UPDATE: Attack leads French President Hollande to call for extension of state of emergency


NICE, France (AP)

French President Francois Hollande says he will call a defense council meeting Friday that brings together defense, interior and other key ministers, before heading to Nice.

Besides ensuring continuation of the state of emergency and the Sentinel operation that puts 10,000 soldiers on patrol, he said he was calling up reserve to help police, particularly at French borders.

Hollande says “the terrorist character” of the Bastille Day truck attack in Nice cannot be denied.

He confirmed that 77 people, including some children, were killed when the truck drove through the crowds who had just watched a fireworks display on seafront in the city. He said 20 wounded people are in critical condition.

Just hours after announcing in the traditional Bastille Day interview that the state of emergency, in place since November attacks that killed 130 in Paris, was to be removed, Hollande said it must be extended for three months. That decision will need parliamentary approval.

He also said other measures will be put in place to counter the threat.

The president of the region that includes Nice has announced that the city’s jazz festival, due to open on Saturday, and a Rihanna concert planned for Friday evening, have both been canceled after the deadly truck attack.

Christian Estrosi said flags would be lowered across the city on Friday. He said a truck plowed into people celebrating Bastille Day at a fireworks display on the city’s famous Promenade des Anglais.

The government had put extra security measures in place for the celebrations.

European Council president Donald Tusk says it is a “tragic paradox” that the victims of the attack in Nice were celebrating “liberty, equality and fraternity” — France’s motto — on the country’s national day.

Tusk tweeted a photograph of himself and other European and Asian leaders standing in tribute to the Nice victims at the Asia-Europe

meeting in Mongolia.

U.S. President Barack Obama has condemned what he says “appears to be a horrific terrorist attack” in Nice.

Obama says, “Our thoughts and prayers are with the families and other loved-ones of those killed.”

Noting that the attack occurred on Bastille Day, Obama praised “the extraordinary resilience and democratic values that have made France an inspiration to the entire world.”

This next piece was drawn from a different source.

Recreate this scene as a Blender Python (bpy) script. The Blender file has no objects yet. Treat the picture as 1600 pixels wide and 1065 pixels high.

Obama is offering French officials “any assistance that they may need to investigate this attack and bring those responsible to justice.”

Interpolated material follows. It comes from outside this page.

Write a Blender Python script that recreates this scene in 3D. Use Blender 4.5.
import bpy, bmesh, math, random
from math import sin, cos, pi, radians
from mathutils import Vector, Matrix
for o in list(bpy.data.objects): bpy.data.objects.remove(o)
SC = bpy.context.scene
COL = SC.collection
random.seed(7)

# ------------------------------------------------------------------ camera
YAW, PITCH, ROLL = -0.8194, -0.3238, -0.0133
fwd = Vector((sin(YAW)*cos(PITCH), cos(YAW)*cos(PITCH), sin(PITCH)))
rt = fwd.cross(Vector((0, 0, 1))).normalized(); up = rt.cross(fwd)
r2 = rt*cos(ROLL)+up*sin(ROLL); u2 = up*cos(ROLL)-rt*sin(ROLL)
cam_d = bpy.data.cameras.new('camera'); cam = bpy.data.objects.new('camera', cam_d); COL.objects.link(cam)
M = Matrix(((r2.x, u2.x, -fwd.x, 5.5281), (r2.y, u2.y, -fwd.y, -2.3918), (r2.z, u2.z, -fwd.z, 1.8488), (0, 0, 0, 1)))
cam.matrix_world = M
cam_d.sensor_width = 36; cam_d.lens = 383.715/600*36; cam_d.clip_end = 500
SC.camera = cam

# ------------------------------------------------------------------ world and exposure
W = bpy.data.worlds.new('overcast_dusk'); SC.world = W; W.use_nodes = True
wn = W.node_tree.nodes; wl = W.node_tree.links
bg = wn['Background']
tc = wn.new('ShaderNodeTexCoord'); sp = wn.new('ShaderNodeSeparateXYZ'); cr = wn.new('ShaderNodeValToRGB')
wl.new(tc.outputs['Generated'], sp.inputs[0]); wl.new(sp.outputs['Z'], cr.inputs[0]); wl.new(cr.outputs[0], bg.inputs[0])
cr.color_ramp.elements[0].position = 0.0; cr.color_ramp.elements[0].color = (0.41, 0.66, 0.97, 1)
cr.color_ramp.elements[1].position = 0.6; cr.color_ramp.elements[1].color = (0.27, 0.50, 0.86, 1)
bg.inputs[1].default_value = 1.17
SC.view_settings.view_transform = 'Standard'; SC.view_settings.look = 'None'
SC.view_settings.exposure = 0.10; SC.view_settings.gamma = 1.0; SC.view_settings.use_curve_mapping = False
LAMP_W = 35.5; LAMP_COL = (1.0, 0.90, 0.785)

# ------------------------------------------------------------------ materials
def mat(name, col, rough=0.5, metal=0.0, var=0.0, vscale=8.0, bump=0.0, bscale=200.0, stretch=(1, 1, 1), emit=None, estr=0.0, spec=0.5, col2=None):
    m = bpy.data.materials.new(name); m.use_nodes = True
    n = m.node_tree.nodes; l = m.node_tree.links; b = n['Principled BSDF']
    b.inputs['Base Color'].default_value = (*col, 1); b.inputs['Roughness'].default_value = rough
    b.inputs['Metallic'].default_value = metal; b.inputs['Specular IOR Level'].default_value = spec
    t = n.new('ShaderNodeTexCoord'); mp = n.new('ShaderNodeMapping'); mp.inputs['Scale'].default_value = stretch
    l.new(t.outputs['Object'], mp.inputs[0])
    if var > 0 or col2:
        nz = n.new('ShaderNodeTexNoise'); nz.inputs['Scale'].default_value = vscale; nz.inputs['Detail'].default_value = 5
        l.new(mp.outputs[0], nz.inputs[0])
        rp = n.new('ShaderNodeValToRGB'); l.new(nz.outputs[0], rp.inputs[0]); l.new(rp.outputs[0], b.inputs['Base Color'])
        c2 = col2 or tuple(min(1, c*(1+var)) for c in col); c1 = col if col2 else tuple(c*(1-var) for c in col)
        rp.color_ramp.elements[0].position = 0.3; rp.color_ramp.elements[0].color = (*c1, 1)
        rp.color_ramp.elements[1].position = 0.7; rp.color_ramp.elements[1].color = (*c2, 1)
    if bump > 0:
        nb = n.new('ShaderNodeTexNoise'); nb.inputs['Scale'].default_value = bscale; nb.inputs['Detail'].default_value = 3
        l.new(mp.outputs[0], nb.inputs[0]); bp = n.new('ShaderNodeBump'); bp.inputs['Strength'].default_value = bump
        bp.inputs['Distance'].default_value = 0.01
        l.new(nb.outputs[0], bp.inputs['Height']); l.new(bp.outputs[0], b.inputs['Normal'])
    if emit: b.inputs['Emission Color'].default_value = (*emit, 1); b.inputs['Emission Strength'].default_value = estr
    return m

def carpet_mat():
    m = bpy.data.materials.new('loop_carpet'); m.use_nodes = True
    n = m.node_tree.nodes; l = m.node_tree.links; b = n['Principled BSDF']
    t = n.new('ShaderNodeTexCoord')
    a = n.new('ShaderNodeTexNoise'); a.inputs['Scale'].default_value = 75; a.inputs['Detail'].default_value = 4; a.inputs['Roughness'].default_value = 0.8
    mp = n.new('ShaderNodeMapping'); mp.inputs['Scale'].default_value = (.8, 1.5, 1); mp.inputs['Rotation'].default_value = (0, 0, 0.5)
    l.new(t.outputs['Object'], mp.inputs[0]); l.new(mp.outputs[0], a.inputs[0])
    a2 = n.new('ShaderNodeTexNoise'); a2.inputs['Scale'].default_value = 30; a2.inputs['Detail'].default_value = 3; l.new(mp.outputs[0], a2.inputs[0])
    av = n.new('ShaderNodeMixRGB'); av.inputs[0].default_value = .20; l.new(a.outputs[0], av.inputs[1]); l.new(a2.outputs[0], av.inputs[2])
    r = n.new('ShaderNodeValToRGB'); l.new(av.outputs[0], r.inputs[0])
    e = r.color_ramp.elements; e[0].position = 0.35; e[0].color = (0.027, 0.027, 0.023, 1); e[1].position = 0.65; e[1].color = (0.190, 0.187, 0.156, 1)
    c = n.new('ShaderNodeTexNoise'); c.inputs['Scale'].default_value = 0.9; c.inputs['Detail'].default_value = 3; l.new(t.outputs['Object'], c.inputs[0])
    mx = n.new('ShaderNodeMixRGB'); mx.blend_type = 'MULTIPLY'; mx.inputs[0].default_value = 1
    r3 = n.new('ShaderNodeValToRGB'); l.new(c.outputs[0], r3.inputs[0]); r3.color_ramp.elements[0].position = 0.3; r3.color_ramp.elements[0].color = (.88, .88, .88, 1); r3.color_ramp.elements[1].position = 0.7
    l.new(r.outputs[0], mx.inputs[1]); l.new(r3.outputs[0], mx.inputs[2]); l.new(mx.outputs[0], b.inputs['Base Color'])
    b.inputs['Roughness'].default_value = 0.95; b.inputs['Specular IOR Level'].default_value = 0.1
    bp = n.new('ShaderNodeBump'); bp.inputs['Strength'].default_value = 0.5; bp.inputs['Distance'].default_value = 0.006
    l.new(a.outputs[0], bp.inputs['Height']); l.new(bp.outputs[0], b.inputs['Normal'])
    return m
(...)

France’s ambassador to the United States, Gerard Araud, characterized the events in Nice as a “terrorist attack.”

“Our democracies — France, the United States, our other partners , we are besieged, we face a terrible threat,” Araud said at a Bastille Day reception at the French Embassy in Washington late today.

The truck loaded with weapons and hand grenades drove onto a sidewalk for more than a mile, plowing through Bastille Day revelers who'd gathered to watch fireworks in the French resort city of Nice late today in what some officials and eyewitnesses called a deliberate attack. Authorities said at least 77 people were killed.

Nice prosecutor Jean-Michel Pretre described a horrific scene, with bodies strewn about along the roadway. He stopped, however, short of using the word attack, while ackn7wledging that "it has many ingredients of an attack that allow us to think that."

The ranking politician of the Alpes-Maritime department that includes Nice said the truck plowed into the crowd over a distance of 2 kilometers (1.2 miles), killing 75 people and wounding 50. Many of those on the ground were in shorts and other summer clothing.

Eric Ciotti said on BFM TV that police killed the driver "apparently after an exchange of gunfire."

Sylvie Toffin, a press officer with the local prefecture, said the truck ran over people on a "long trip" down the sidewalk near Nice's Palais de la Mediterranee, a building that fronts the beach. She called the incident "an attack."

Wassim Bouhlel, a Nice native who spoke to the AP nearby, said that he saw a truck drive into the crowd. "There was carnage on the road," he said. "Bodies everywhere."